The biggest surprise, for me personally, was the absence of any SARB reference in its global risk analysis to growing European Continental uncertainties, their possible evolvement & Rand impact on SA in 2017-2020. Even Chinese risks made a cameo appearance in what otherwise was Trump, Trump & more Trump (and of course his impact on the Fed and its possible reaction function), with the Brexit reference (though difficult to fully assess) also making its near obligatory appearance.

But not even a worried aside about European risks. Did the relevant analyst go on long leave, or something? Or is the Continent really as innocuously innocent as it is made appear to be by this total non-appearance in the SARB commentary? Italy (December), Holland (March), France (May), Germany (October)?

Perhaps too much Trump overemphasis and too little European, with Brexit still the mandatory reference, but none able to tell us what real risks we are running here, except it could be bigger than what Theresa imagines?

After all that, SARB sees slightly positive SA growth in 3Q16, though remaining tantalisingly mum, all honour going to Stats SA on 6 December AFTER all rating agencies have had their say on us (but presumably privately briefed about our growth …). So no junk degrading just as yet? It remains a nailbiter for those so inclined, if over 85% priced in.

SARB clearly sees our goods sector as the drag of the piece (mentioning retail, wholesale & motor trade only later, but also clearly in that category). Saviours in the 3Q are mining & remainder of services sectors, with strong growing tourism warranting special mention in the dispatches.

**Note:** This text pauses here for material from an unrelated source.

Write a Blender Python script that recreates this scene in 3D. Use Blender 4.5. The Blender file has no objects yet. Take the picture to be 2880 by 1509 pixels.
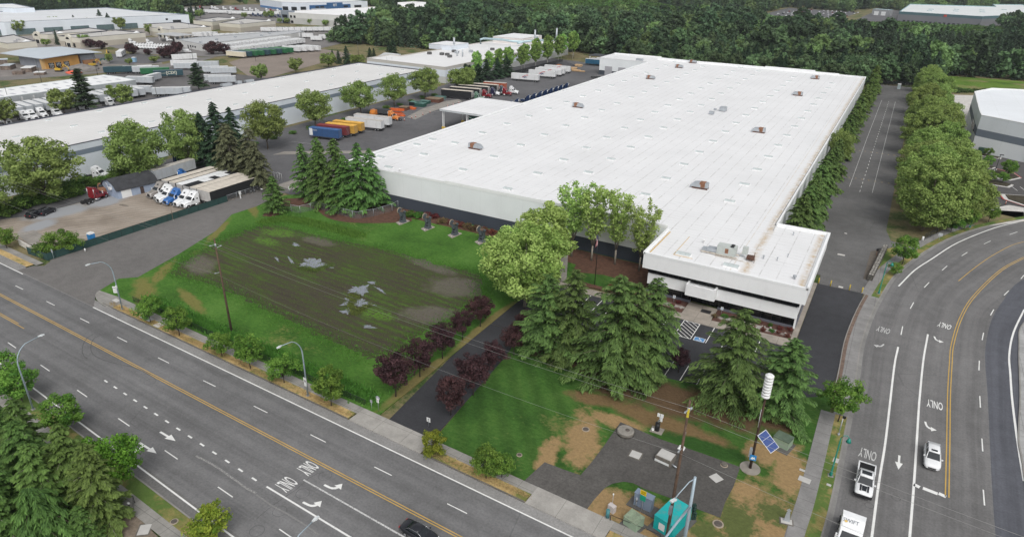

Even so, SARB describes SA growth prospect as unchangingly constrained (poor) due to weak business & consumer confidence. Unstated, our animal spirits are on hold and we clearly not doing enough to change that outlook. For that we have to thank our government and its poor policy paradigm. It remains “paradigm lost” for now, though not publicly commented on, even if  we may look forward to the day, presumably, of a more sensible paradigm being regained and this then being reflected as much in the country credit rating as monetary policy.

And this without recourse to a Brics rating agency, too, presumably, even if this remains the preferred choice of our esteemed President.